Nach der Einführung könnten es die meisten Kinder gar nicht abwarten, ihre eigene Gruselgeschichte zu verfassen. Bis zu einer Stunde würden die Schüler manchmal schreiben, dann liest jeder vor. Wer nicht möchte, werde nicht dazu gezwungen, versichert Hähnel. „Aber motiviert“, fügt er hinzu. „Manche schreiben so gut, aber lesen nicht vor“, sagt er. Doch er weiß: „Schreiben ist auch Mut.“ In den Workshops, die er meistens mit Kindern im Alter von neun bis zwölf Jahren macht, gebe Hähnel ehrliche Kritik. Er sage auch, wenn die Geschichte nicht spannend erzählt ist. Alle Kinder seien in dem Moment Autoren. „Man muss sie ernst nehmen“, betont Hähnel.
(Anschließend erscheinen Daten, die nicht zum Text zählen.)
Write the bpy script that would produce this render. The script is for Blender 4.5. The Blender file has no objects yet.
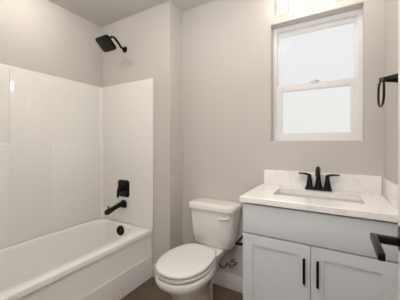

Dazu gehöre auch, klare Regeln zu setzen. Nicht nur, wenn Schüler provozieren, auch, wenn aus einer Gruselgeschichte eine Horrorgeschichte wird. „Ein Toter darf drin vorkommen“, ist die trockene Antwort auf die Frage, wo der Unterschied liegt. Wobei es auch gut sei, die Grenzen zwischen den Genres auszutesten. Der 63-Jährige hat angefangen, Workshops an Schulen zu geben, da war noch nicht mal jede erwachsene Person im Besitz eines Handys. Dass viele Kinder ihre Fragen mittlerweile problemlos mithilfe von Künstlicher Intelligenz beantworten können, bemerke Hähnel auch bei den Workshops. „Das Niveau nimmt ab“, stellt er fest. „Über alle Schulformen hinweg.“ Dafür macht er nicht nur die Technik, sondern auch die Eltern verantwortlich. „Man merkt, dass die Eltern sich weniger Zeit nehmen“, resümiert Hähnel.
Kreativität sei dennoch da. Er erzählt von Klassen, die aus ihren Geschichten ein Hörspiel entwickeln, und dafür nach Geräuschen suchen. „Kinder denken freier“, sagt er, als er die Schreibworkshops vergleicht, die er auch vor Erwachsenen gibt. „Manche Ideen der Kinder sind so toll, die würde ich selbst gerne weiterverfolgen“, sagt Hähnel und schmunzelt. Auch erlebe er immer wieder, dass Kinder, die nicht von Anfang an mitmachen, am Ende interessierter aus dem Workshop rausgehen. Seine Erfahrung ist: „Es hilft Kindern, etwas zu Ende zu bringen.“ Auch wenn nicht jede Geschichte immer im Workshop fertig werde, würden es viele schaffen, gute Cliffhänger an das vorläufige Ende zu setzen.